Other speakers at the memorial included Mickey Hart, Joan Baez, Speaker Emerita Nancy Pelosi, and San Francisco Mayor Daniel Lurie. There was also a video tribute featuring Willie Nelson, Sammy Hagar, Wynonna Judd, Warren Haynes, Phish’s Trey Anastasio, and Bruce Hornsby.
John Mayer performs “Ripple” at Bob Weir’s public memorial in San Francisco pic.twitter.com/lJIvnRDqBR
— CONSEQUENCE (@consequence) January 18, 2026
John Mayer presta homenagem ao seu amigo Bobby Weir durante o “Homecoming: Celebrating the life of Bobby Weir” pic.twitter.com/5z37VEga67
— gabby (@continuumjm) January 17, 2026
Read Mayer’s full eulogy for Weir below:
“Good afternoon. Bobby and I were born on the same day, exactly 30 years apart. Libras. While the astrology checks out, three decades is a pretty wide chasm between any two people, whether they share a birthday or not. In the 30 years that preceded me, Bob had become a countercultural icon. I was a child of the 1980s. I come from a world of structural thinking, the concept, the theorizing, the reassessing, the perfecting. Bob learned early on that spirit, heart, soul, curiosity, and fearlessness was the path to glory. We both found success with each of our templates, and then we found each other.

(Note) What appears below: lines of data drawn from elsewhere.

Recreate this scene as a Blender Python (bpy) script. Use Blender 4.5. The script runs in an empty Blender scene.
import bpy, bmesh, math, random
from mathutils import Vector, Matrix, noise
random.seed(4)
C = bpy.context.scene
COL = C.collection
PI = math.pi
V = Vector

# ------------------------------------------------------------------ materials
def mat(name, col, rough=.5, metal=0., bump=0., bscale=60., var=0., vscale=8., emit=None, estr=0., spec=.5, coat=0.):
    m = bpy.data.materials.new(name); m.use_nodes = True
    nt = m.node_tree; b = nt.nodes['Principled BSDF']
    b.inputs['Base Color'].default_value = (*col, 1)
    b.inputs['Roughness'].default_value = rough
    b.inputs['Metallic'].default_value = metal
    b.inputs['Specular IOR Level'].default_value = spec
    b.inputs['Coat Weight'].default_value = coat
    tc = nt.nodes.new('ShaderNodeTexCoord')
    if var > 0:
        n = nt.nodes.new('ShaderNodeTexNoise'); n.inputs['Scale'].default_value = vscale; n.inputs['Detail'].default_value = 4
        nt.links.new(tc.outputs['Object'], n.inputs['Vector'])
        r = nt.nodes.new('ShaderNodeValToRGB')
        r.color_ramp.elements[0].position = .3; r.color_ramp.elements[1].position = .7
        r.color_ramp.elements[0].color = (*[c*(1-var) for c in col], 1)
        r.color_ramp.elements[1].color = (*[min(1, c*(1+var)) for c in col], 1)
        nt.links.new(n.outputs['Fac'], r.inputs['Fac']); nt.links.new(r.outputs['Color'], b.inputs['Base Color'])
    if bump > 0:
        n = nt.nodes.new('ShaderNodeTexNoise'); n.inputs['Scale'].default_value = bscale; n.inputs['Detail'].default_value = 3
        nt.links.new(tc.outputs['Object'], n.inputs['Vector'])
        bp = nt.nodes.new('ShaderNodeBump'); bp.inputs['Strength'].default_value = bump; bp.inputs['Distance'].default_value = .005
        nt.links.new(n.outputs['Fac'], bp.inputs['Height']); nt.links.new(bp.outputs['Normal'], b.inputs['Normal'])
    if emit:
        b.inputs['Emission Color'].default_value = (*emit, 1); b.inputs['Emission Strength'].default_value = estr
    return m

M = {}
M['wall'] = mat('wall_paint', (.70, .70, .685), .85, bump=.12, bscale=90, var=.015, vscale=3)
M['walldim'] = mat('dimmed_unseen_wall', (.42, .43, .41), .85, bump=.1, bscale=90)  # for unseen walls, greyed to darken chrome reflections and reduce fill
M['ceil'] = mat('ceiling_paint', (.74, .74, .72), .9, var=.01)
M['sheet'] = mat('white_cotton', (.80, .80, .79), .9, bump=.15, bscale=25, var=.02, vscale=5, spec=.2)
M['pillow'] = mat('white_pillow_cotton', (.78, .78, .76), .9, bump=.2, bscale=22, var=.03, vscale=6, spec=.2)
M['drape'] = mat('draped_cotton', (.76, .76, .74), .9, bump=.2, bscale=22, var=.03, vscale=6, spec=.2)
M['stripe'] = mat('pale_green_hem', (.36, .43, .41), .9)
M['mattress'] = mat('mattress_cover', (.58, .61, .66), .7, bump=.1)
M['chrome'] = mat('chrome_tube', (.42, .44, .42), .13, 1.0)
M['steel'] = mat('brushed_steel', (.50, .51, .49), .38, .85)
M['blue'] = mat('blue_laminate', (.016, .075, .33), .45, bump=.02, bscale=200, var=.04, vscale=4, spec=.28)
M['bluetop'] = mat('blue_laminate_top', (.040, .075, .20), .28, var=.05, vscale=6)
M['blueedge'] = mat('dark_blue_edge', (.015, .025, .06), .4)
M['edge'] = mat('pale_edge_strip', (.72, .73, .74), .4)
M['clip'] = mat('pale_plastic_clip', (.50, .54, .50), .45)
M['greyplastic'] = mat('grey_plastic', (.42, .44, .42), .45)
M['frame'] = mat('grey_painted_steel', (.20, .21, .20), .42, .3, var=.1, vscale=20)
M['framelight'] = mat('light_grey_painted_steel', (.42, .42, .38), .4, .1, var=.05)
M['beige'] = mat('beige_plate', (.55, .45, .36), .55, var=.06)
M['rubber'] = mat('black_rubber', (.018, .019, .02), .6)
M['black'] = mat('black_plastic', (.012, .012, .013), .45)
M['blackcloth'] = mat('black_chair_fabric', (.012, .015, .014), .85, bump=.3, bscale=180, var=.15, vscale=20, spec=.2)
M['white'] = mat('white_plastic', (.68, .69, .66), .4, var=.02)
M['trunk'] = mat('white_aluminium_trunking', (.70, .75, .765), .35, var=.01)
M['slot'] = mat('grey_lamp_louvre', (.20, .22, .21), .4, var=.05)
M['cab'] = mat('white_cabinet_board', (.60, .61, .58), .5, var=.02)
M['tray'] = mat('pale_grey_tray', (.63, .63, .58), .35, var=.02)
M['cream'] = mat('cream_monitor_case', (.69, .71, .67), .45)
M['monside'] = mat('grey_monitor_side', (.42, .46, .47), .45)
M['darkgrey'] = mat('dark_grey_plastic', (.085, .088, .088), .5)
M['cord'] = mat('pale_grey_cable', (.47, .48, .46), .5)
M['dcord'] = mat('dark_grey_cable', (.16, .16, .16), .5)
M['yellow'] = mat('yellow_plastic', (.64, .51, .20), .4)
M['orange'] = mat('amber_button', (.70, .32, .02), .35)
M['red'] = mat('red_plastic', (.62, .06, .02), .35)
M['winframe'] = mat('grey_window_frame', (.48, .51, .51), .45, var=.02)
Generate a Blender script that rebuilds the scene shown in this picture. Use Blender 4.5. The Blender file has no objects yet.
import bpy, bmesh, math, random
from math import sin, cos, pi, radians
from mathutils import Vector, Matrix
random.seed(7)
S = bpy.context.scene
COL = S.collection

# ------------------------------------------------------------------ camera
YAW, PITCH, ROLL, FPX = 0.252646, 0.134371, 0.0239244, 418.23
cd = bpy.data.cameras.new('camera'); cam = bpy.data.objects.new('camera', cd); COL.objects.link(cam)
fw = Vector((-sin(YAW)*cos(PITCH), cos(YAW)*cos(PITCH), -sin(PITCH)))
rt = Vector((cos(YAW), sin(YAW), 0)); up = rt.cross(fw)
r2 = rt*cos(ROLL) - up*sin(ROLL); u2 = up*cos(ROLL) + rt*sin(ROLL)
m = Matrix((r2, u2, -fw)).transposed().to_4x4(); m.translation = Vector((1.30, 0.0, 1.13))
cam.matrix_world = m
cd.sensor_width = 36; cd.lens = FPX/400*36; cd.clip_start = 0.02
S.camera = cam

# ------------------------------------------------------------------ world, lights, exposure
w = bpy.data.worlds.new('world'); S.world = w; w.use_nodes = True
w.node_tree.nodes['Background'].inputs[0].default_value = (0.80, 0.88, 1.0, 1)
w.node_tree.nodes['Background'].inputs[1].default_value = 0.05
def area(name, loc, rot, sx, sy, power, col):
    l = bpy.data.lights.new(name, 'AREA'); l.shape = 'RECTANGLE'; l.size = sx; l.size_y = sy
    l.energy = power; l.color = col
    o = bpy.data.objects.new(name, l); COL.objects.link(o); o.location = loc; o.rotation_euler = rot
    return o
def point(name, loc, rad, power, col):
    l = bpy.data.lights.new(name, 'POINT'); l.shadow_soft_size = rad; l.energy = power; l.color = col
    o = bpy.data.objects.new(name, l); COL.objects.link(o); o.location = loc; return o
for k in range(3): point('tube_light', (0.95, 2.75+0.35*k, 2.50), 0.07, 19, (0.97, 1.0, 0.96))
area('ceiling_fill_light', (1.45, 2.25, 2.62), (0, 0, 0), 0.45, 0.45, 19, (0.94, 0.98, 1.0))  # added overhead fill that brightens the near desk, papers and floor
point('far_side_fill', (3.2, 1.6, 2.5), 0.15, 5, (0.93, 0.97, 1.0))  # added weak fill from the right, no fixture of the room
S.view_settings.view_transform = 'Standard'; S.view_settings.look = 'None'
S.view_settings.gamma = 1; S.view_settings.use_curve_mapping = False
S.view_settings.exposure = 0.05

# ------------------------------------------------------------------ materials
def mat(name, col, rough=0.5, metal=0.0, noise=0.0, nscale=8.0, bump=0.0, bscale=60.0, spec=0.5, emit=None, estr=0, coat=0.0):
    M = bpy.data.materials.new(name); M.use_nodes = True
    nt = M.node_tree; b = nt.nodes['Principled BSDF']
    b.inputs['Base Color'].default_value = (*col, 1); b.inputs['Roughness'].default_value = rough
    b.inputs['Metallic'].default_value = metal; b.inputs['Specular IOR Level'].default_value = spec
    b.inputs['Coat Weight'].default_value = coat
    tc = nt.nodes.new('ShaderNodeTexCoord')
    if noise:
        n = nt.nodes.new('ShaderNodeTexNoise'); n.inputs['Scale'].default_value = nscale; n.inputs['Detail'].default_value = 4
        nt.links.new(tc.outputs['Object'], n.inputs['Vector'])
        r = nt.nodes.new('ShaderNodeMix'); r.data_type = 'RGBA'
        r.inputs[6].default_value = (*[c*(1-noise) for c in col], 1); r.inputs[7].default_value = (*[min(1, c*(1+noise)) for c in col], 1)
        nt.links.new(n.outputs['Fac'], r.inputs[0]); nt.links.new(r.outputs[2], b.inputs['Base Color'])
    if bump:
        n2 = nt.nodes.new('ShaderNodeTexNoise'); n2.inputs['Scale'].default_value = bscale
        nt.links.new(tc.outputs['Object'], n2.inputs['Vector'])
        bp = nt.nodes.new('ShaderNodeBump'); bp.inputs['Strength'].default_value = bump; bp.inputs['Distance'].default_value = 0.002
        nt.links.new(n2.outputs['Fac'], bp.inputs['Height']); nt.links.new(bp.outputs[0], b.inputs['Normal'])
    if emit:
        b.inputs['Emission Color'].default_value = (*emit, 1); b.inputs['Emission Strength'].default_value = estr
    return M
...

“The echoes of the music Bobby and the Grateful Dead made would lead me to him, through whatever strange and nervy knack I have for sidling up next to the things I’m in awe of. What would follow would become the adventure of a lifetime for me. It’s hard to find the words to describe the relationship Bob and I had: we never really went looking for them. We didn’t need to. We stood side by side together in the music. That’s where those 30 years would melt away and that Libra balance would kick in. We’d become comrades, sometimes brothers, even if only by one shared parent. We were unlikely partners, and that was part of our magic.
“Over the course of a decade, we came to trust each other. He taught me, among many other things, to trust in the moment, and I’d like to think I taught him a little bit to rely on a plan, not as a substitute for the divine moments, but as a way to lure them in a little closer. I guess maybe what I was really doing was showing him he could rely on me. Bob took a chance on me. He staked his entire reputation on my joining a band with him. He gave me musical community, he gave me this community. I got to know his incredible family, Natasha, Monet, and Chloe, whom I now consider my dear friends for life. He lent me his songbook, invited me into the worlds he’d constructed, and taught me what the songs meant and what it meant to perform them. In return, I gave him everything I had night after night, year after year.

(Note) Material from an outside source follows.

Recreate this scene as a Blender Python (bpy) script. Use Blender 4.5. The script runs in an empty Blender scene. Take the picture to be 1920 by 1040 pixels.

“The honor of getting the opportunity to express my heart and soul and take flight over those magical compositions has never been lost on me. It’s also never been lost on me that there is very little difference between myself and anyone else who loves this music. In so many ways, our experiences have been the same. So I’d like to say a few words to Dead Heads everywhere: the excitement you felt when you were boarding a plane or packing up the car to travel miles to see the shows was the same excitement I felt about flying to the next city, working out the setlist in a group chat, meeting up with the band on stage for sound check, and getting ready for that magical moment when we take the stage and discover whatever was in store for us that night.
“When tours would end, you would come home, dump out on your couch, and sleep for two days straight. I would do the same. I could feel the connection we shared together, all of us tired and weary, our hearts so full of music and memories, waiting on the next bit of chatter that it could all happen again. When we played multiple nights in the same city, the afternoons in between felt as if we were suspended in a dream, waiting to become reanimated as soon as the first note of the next show would play. You might have gone to work and your colleagues wouldn’t understand why you were only half there; it’s because the other half of you was still at the venue, ready to become whole again by the music. I felt the same. The hours before the next show existed only to bring the next show closer to us all.
“To the countless musicians who have shared a stage with Bobby, I share in this sadness with you. To have played behind him is to know how the songs go. We will forever share stories of what we learned from studying under a master, and we will go on to teach others how he saw this music, how to leave room to hang a note, how to embody the main character of each song, giving the music everything those characters require for their stories to come to life. After all we’d shared together, something new has arisen: a sadness so hard to put into words and nowhere near being fully realized. We’ve only begun to make sense of what’s gone missing, and in the end, Bobby was right again. Because all we can do is hold on to this moment, and I don’t have the faintest idea of a plan.
“I know right now it’s easy to feel as if time is speeding up and taking so much from us all, but I would remind you, as I have tried to remind myself this past week, of just how many nights we all lived so fully in each second, hanging on to every word of Bobby’s, following the music around twists and turns through forests and over majestic vistas, taking in the magnificent interviews and wondering how we all got so lucky to have been found by this music and invited into this dream together. Bob had mentioned that Jerry had never really left him, that he still felt him up on his shoulder, and now Bob will be forever perched over my shoulder. I expect to see him in my dreams for many nights to come, when we’ll take that stage together with the rest of the band and weave notes around one another, and I will wake up with a smile, remembering the beauty of it all.
“There are a lot of Grateful Dead lyrics that give comfort at a time like this, but the line I find myself thinking about the most is from a Leon Russell song called ‘A Song for You.’ I’d like to think I can hear Bobby saying these words to us all this afternoon: ‘But now I’m so much better, so if my words don’t come together, listen to the melody because my love is in there hiding.’ And so we will all keep listening together. 300 years, Bobby, now that’s a plan I can get behind.”